- [What is required] Where a line of the material contains the string "from", copy that line.

- [Data lines]
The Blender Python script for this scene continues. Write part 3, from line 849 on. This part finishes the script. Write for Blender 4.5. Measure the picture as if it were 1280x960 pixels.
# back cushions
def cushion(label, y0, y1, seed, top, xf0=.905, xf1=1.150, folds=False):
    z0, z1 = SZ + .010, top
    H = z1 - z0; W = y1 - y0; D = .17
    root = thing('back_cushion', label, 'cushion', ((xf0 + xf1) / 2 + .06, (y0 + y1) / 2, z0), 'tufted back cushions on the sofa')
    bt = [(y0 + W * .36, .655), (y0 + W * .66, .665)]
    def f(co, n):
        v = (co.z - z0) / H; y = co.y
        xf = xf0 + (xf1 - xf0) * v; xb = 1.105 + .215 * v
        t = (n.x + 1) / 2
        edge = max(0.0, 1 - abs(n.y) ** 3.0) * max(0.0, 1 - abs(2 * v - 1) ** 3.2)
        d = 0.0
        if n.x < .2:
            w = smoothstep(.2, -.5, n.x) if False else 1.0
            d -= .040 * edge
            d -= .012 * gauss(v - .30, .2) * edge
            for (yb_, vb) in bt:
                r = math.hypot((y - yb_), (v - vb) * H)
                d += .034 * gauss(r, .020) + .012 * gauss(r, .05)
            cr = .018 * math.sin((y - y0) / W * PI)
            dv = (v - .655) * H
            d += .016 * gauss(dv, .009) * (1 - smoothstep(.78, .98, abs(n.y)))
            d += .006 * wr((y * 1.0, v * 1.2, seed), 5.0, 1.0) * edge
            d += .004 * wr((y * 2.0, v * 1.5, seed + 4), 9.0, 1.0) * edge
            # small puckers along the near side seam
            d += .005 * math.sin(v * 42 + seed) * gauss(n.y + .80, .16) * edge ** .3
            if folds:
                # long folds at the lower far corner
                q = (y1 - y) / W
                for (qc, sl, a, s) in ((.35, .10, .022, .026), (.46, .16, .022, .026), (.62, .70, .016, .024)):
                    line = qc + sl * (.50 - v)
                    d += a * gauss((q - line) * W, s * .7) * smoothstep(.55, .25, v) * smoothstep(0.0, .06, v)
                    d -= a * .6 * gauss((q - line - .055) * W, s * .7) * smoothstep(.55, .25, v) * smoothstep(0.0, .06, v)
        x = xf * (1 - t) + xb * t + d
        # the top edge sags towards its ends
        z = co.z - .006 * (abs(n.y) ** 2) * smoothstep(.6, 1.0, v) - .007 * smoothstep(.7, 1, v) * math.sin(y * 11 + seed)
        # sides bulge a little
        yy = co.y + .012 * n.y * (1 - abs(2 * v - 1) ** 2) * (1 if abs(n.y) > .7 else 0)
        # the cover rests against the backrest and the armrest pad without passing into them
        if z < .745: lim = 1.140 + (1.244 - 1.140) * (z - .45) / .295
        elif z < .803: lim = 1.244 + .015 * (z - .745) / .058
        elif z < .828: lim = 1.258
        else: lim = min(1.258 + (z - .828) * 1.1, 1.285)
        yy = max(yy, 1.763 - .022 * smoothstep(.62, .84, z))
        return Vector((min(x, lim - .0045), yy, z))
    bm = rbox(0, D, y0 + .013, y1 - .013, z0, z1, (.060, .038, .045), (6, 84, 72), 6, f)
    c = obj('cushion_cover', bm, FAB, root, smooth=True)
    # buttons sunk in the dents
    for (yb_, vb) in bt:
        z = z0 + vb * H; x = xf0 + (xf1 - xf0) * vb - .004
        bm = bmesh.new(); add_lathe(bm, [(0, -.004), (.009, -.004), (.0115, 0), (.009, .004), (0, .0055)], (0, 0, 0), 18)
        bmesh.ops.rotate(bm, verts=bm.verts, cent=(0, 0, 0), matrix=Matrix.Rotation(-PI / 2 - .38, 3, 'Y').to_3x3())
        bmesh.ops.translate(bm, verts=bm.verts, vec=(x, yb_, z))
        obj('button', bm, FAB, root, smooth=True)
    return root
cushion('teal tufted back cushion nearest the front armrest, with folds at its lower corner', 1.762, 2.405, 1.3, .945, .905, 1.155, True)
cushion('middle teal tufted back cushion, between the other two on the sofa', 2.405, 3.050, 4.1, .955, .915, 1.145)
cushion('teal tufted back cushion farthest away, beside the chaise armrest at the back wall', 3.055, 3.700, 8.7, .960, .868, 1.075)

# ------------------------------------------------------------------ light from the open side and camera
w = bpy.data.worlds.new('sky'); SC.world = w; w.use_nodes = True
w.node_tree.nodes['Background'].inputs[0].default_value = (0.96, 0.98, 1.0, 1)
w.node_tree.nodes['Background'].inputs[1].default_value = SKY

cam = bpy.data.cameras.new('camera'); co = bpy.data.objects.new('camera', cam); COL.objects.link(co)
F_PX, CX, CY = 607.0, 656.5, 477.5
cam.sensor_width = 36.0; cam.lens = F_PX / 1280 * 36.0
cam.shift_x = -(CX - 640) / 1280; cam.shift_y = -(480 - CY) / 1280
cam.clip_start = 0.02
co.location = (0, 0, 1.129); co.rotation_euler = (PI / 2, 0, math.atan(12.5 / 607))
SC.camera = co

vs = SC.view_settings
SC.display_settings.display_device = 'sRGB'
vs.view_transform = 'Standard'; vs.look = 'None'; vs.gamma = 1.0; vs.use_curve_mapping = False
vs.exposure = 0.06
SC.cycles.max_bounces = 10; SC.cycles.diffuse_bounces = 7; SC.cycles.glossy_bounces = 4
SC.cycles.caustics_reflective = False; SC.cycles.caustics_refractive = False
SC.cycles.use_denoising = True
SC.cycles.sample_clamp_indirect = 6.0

- [Output]
The Blender Python script for this scene continues. Write part 3, from line 849 on. This part finishes the script. Write for Blender 4.5. Measure the picture as if it were 1280x960 pixels.
# ------------------------------------------------------------------ light from the open side and camera